● Written problem
Return the first line, the line containing "tag(obj('painted_arrow', b, 'arrow'), 'large", and every line between them, exactly as they stand.

● Given information
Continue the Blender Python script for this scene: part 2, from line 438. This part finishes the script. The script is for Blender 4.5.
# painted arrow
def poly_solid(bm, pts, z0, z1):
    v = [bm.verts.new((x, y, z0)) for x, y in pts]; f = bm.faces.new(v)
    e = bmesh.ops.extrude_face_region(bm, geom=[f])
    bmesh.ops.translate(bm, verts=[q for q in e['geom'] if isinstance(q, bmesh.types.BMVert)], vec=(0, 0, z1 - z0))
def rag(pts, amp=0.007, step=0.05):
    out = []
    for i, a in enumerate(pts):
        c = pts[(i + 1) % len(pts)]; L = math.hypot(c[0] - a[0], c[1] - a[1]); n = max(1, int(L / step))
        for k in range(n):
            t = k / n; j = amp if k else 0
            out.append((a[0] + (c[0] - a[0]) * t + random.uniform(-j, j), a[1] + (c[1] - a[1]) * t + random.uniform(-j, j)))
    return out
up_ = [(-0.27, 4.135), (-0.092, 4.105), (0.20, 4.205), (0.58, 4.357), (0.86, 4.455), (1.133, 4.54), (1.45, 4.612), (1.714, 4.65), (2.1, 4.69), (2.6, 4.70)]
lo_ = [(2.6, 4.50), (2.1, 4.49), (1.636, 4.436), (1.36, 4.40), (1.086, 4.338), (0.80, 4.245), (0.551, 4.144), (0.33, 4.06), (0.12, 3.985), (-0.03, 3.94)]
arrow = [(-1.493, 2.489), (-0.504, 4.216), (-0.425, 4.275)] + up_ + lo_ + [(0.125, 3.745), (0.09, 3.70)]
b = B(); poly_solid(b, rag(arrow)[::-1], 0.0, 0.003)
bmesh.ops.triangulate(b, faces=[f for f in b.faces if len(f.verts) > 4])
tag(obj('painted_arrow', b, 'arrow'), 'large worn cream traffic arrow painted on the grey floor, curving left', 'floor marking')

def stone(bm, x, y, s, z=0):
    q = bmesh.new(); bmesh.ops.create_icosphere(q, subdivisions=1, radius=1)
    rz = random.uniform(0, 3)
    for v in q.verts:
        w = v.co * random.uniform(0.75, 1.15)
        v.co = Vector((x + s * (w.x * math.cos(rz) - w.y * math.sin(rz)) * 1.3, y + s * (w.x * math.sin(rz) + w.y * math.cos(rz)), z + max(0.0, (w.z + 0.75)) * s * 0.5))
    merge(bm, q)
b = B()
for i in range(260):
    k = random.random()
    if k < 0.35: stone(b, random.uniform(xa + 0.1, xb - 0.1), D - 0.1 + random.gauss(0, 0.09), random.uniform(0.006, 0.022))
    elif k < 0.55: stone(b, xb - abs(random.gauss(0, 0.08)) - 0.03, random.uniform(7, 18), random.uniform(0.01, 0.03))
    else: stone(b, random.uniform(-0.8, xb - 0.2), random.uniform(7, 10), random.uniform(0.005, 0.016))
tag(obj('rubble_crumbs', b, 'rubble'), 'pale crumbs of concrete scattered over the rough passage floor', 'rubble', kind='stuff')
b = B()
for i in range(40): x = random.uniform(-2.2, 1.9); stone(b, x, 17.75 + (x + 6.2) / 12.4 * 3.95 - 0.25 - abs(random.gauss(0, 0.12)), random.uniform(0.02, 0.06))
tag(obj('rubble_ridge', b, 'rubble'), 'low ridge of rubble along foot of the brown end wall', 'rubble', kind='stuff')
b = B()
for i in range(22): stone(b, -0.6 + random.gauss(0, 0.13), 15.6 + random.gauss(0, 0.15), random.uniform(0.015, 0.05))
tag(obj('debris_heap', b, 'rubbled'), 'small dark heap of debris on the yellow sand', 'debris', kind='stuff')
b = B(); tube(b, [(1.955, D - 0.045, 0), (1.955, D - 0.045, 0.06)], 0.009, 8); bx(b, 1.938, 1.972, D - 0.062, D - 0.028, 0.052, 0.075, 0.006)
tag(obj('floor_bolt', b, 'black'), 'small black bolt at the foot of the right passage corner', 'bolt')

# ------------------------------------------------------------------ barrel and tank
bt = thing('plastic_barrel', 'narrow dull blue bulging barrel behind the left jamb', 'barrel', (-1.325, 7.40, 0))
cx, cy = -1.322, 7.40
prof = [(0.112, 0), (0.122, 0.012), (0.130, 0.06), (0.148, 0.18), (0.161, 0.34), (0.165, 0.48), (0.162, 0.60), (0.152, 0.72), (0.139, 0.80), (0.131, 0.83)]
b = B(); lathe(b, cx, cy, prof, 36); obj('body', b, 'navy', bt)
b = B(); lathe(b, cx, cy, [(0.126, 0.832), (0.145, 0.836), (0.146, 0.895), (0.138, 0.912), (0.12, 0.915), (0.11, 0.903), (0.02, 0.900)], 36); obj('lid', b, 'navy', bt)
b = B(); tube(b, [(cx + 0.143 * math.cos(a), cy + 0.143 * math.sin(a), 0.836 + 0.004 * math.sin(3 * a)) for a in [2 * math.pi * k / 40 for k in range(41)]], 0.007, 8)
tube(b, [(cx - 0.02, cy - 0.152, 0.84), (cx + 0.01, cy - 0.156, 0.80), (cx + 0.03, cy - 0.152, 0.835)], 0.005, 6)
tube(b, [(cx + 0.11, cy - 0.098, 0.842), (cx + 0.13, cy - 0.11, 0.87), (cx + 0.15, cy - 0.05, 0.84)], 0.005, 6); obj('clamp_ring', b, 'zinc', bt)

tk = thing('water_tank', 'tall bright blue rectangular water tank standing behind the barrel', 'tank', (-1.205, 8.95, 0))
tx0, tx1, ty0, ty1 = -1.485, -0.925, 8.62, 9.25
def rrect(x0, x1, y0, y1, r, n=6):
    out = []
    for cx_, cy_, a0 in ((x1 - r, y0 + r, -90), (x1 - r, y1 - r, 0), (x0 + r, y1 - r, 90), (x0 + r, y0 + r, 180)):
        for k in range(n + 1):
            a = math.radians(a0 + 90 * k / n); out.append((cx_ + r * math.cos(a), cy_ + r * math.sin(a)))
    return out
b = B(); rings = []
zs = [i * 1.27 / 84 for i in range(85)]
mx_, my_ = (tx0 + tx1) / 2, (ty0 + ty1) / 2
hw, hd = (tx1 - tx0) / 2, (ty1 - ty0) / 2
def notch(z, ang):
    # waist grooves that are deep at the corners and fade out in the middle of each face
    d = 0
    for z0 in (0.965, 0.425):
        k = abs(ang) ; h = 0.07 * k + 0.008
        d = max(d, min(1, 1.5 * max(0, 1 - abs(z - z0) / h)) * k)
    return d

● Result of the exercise
Continue the Blender Python script for this scene: part 2, from line 438. This part finishes the script. The script is for Blender 4.5.
# painted arrow
def poly_solid(bm, pts, z0, z1):
    v = [bm.verts.new((x, y, z0)) for x, y in pts]; f = bm.faces.new(v)
    e = bmesh.ops.extrude_face_region(bm, geom=[f])
    bmesh.ops.translate(bm, verts=[q for q in e['geom'] if isinstance(q, bmesh.types.BMVert)], vec=(0, 0, z1 - z0))
def rag(pts, amp=0.007, step=0.05):
    out = []
    for i, a in enumerate(pts):
        c = pts[(i + 1) % len(pts)]; L = math.hypot(c[0] - a[0], c[1] - a[1]); n = max(1, int(L / step))
        for k in range(n):
            t = k / n; j = amp if k else 0
            out.append((a[0] + (c[0] - a[0]) * t + random.uniform(-j, j), a[1] + (c[1] - a[1]) * t + random.uniform(-j, j)))
    return out
up_ = [(-0.27, 4.135), (-0.092, 4.105), (0.20, 4.205), (0.58, 4.357), (0.86, 4.455), (1.133, 4.54), (1.45, 4.612), (1.714, 4.65), (2.1, 4.69), (2.6, 4.70)]
lo_ = [(2.6, 4.50), (2.1, 4.49), (1.636, 4.436), (1.36, 4.40), (1.086, 4.338), (0.80, 4.245), (0.551, 4.144), (0.33, 4.06), (0.12, 3.985), (-0.03, 3.94)]
arrow = [(-1.493, 2.489), (-0.504, 4.216), (-0.425, 4.275)] + up_ + lo_ + [(0.125, 3.745), (0.09, 3.70)]
b = B(); poly_solid(b, rag(arrow)[::-1], 0.0, 0.003)
bmesh.ops.triangulate(b, faces=[f for f in b.faces if len(f.verts) > 4])
tag(obj('painted_arrow', b, 'arrow'), 'large worn cream traffic arrow painted on the grey floor, curving left', 'floor marking')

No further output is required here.